__Stated problem__. Do not include the pictures; repeat the rest of the data exactly.
============
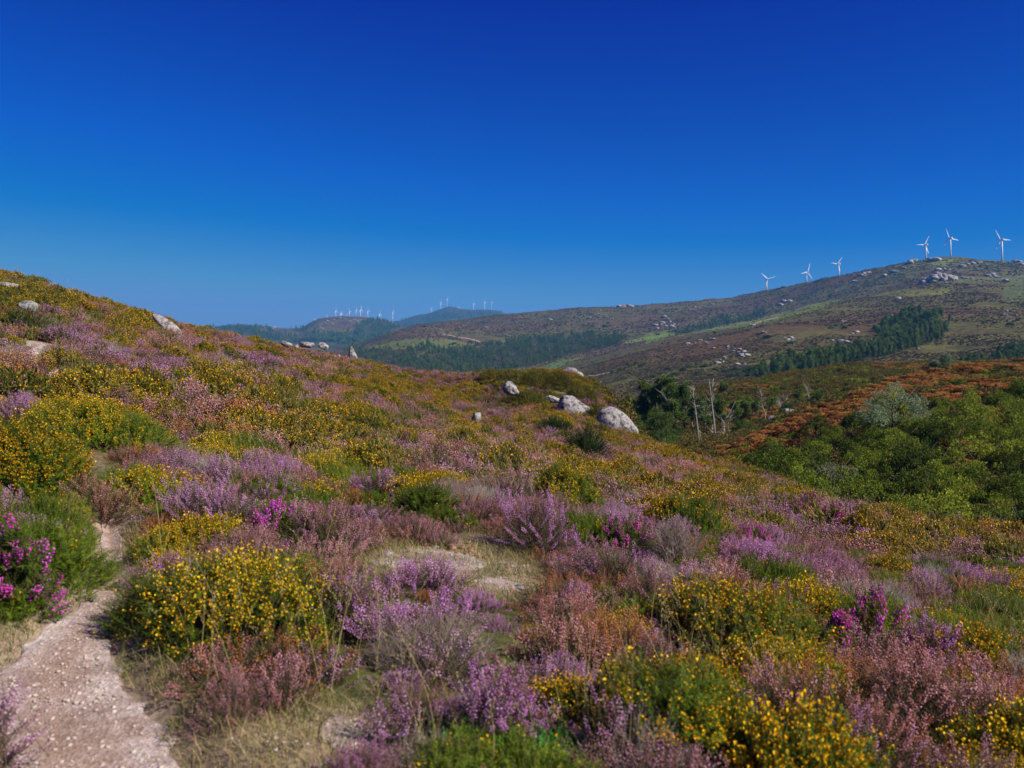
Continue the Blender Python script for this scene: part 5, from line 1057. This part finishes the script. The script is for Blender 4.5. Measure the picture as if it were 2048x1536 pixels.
# phase: turns the first blade clockwise from upright as seen from the camera
turbine(1533.5, 581, 558.5, 18, R(8), R(-48), 2290, 'wind turbine lowest on the ridge, blades like a Y', near_t)
turbine(1613, 565, 544.5, 19, R(25), R(18), 2160, 'wind turbine second from the low end of the ridge', near_t)
turbine(1677.5, 552, 528, 18, R(200), R(-38), 2010, 'wind turbine third from the low end, alone below the summit', near_t)
turbine(1852, 520, 489.5, 21, R(195), R(-30), 1850, 'wind turbine left of the summit behind tor boulders', near_t)
turbine(1901, 513, 476.5, 21, R(190), R(20), 1870, 'wind turbine standing on the very summit', near_t)
turbine(2004, 526, 479.5, 23.5, R(190), R(30), 1780, 'largest wind turbine nearest the right frame edge', near_t)
k_t = 'far wind turbines on the left knoll'
for j, (px, b_, h, bl, yw, ph) in enumerate([(631.5, 644, 641, 6.5, 30, -40), (653.5, 636, 633, 4, 60, 20), (671.3, 634, 621.5, 8.5, 70, 0), (680, 634, 628, 6, 70, -15), (682.5, 634, 626.5, 7, 75, 0), (693.3, 633, 630, 4.5, 70, 10), (698.8, 634, 623, 7, 60, -25), (712, 633, 620, 7.5, 70, -8), (721, 635, 619.5, 9.5, 62, 0), (735.5, 636, 621, 8, 70, -20), (759.3, 642, 628, 8.5, 70, 0), (785.5, 645, 623.5, 8, 68, -12)]):
    turbine(px, b_, h, bl, R(yw), R(ph), 3830 if px < 750 else 3900, ['lone half hidden turbine blade at the knoll left foot', 'tiny turbine tip on the knoll left shoulder', 'first tall turbine on the knoll top from the left', 'small turbine close left behind the second tall one', 'second tall turbine from the left on the knoll', 'tiny turbine tip in the middle of the knoll', 'turbine with spread blades mid knoll', 'slender turbine left of the tallest on the knoll', 'tallest turbine on the knoll top', 'turbine right of the tallest one on the knoll', 'turbine on the wooded right flank of the knoll', 'turbine in the saddle right of the knoll'][j], k_t)
k_f = 'far wind turbines on the blue hill'
for j, (px, b_, h, bl, yw, ph) in enumerate([(862.5, 630, 616.5, 7, 60, 20), (881.3, 621, 605, 9, 75, 0), (894.6, 614, 598, 6, 60, 8), (917.5, 618, 614.5, 5, 65, 0), (946.8, 626, 607.5, 9, 75, 0), (969.2, 622.5, 604.5, 8.5, 68, 0), (983.3, 621, 604.5, 7, 70, 0)]):
    turbine(px, b_, h, bl, R(yw), R(ph), 6200 if px != 917.5 else 6350, ['lowest turbine on the left flank of the blue hill', 'turbine left of the blue hill summit', 'turbine on the blue hill summit', 'tiny turbine just right of the blue hill summit', 'turbine standing lower on the front of the blue hill', 'middle of the three right turbines on the blue hill', 'rightmost turbine on the blue hill'][j], k_f)

# ------------------------------------------------------------------ haze
hz = bpy.data.materials.new('haze'); hz.use_nodes = True; nt = hz.node_tree; nt.nodes.clear(); ou = nt.nodes.new('ShaderNodeOutputMaterial'); pv = nt.nodes.new('ShaderNodeVolumePrincipled')
pv.inputs['Color'].default_value = (0.13, 0.5, 1.0, 1); pv.inputs['Density'].default_value = 0.00010; pv.inputs['Anisotropy'].default_value = 0.0; nt.links.new(pv.outputs[0], ou.inputs['Volume'])
x0, x1, y0, y1, z0, z1 = -14800., 14900., -60., 9100., float(LZ.min())-20, 235.
V = [(x0, y0, z0), (x1, y0, z0), (x1, y1, z0), (x0, y1, z0), (x0, y0, z1), (x1, y0, z1), (x1, y1, z1), (x0, y1, z1)]
Q = [(0, 3, 2, 1), (4, 5, 6, 7), (0, 1, 5, 4), (1, 2, 6, 5), (2, 3, 7, 6), (3, 0, 4, 7)]
tag(obj('haze', mesh('haze', V, Q, [hz])), 'thin blue haze of the far air', 'haze', kind='stuff')
print('LZ range', LZ.min(), LZ.max(), 'objects', len(bpy.data.objects))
============
__Output for this task__.
Continue the Blender Python script for this scene: part 5, from line 1057. This part finishes the script. The script is for Blender 4.5. Measure the picture as if it were 2048x1536 pixels.
# phase: turns the first blade clockwise from upright as seen from the camera
turbine(1533.5, 581, 558.5, 18, R(8), R(-48), 2290, 'wind turbine lowest on the ridge, blades like a Y', near_t)
turbine(1613, 565, 544.5, 19, R(25), R(18), 2160, 'wind turbine second from the low end of the ridge', near_t)
turbine(1677.5, 552, 528, 18, R(200), R(-38), 2010, 'wind turbine third from the low end, alone below the summit', near_t)
turbine(1852, 520, 489.5, 21, R(195), R(-30), 1850, 'wind turbine left of the summit behind tor boulders', near_t)
turbine(1901, 513, 476.5, 21, R(190), R(20), 1870, 'wind turbine standing on the very summit', near_t)
turbine(2004, 526, 479.5, 23.5, R(190), R(30), 1780, 'largest wind turbine nearest the right frame edge', near_t)
k_t = 'far wind turbines on the left knoll'
for j, (px, b_, h, bl, yw, ph) in enumerate([(631.5, 644, 641, 6.5, 30, -40), (653.5, 636, 633, 4, 60, 20), (671.3, 634, 621.5, 8.5, 70, 0), (680, 634, 628, 6, 70, -15), (682.5, 634, 626.5, 7, 75, 0), (693.3, 633, 630, 4.5, 70, 10), (698.8, 634, 623, 7, 60, -25), (712, 633, 620, 7.5, 70, -8), (721, 635, 619.5, 9.5, 62, 0), (735.5, 636, 621, 8, 70, -20), (759.3, 642, 628, 8.5, 70, 0), (785.5, 645, 623.5, 8, 68, -12)]):
    turbine(px, b_, h, bl, R(yw), R(ph), 3830 if px < 750 else 3900, ['lone half hidden turbine blade at the knoll left foot', 'tiny turbine tip on the knoll left shoulder', 'first tall turbine on the knoll top from the left', 'small turbine close left behind the second tall one', 'second tall turbine from the left on the knoll', 'tiny turbine tip in the middle of the knoll', 'turbine with spread blades mid knoll', 'slender turbine left of the tallest on the knoll', 'tallest turbine on the knoll top', 'turbine right of the tallest one on the knoll', 'turbine on the wooded right flank of the knoll', 'turbine in the saddle right of the knoll'][j], k_t)
k_f = 'far wind turbines on the blue hill'
for j, (px, b_, h, bl, yw, ph) in enumerate([(862.5, 630, 616.5, 7, 60, 20), (881.3, 621, 605, 9, 75, 0), (894.6, 614, 598, 6, 60, 8), (917.5, 618, 614.5, 5, 65, 0), (946.8, 626, 607.5, 9, 75, 0), (969.2, 622.5, 604.5, 8.5, 68, 0), (983.3, 621, 604.5, 7, 70, 0)]):
    turbine(px, b_, h, bl, R(yw), R(ph), 6200 if px != 917.5 else 6350, ['lowest turbine on the left flank of the blue hill', 'turbine left of the blue hill summit', 'turbine on the blue hill summit', 'tiny turbine just right of the blue hill summit', 'turbine standing lower on the front of the blue hill', 'middle of the three right turbines on the blue hill', 'rightmost turbine on the blue hill'][j], k_f)

# ------------------------------------------------------------------ haze
hz = bpy.data.materials.new('haze'); hz.use_nodes = True; nt = hz.node_tree; nt.nodes.clear(); ou = nt.nodes.new('ShaderNodeOutputMaterial'); pv = nt.nodes.new('ShaderNodeVolumePrincipled')
pv.inputs['Color'].default_value = (0.13, 0.5, 1.0, 1); pv.inputs['Density'].default_value = 0.00010; pv.inputs['Anisotropy'].default_value = 0.0; nt.links.new(pv.outputs[0], ou.inputs['Volume'])
x0, x1, y0, y1, z0, z1 = -14800., 14900., -60., 9100., float(LZ.min())-20, 235.
V = [(x0, y0, z0), (x1, y0, z0), (x1, y1, z0), (x0, y1, z0), (x0, y0, z1), (x1, y0, z1), (x1, y1, z1), (x0, y1, z1)]
Q = [(0, 3, 2, 1), (4, 5, 6, 7), (0, 1, 5, 4), (1, 2, 6, 5), (2, 3, 7, 6), (3, 0, 4, 7)]
tag(obj('haze', mesh('haze', V, Q, [hz])), 'thin blue haze of the far air', 'haze', kind='stuff')
print('LZ range', LZ.min(), LZ.max(), 'objects', len(bpy.data.objects))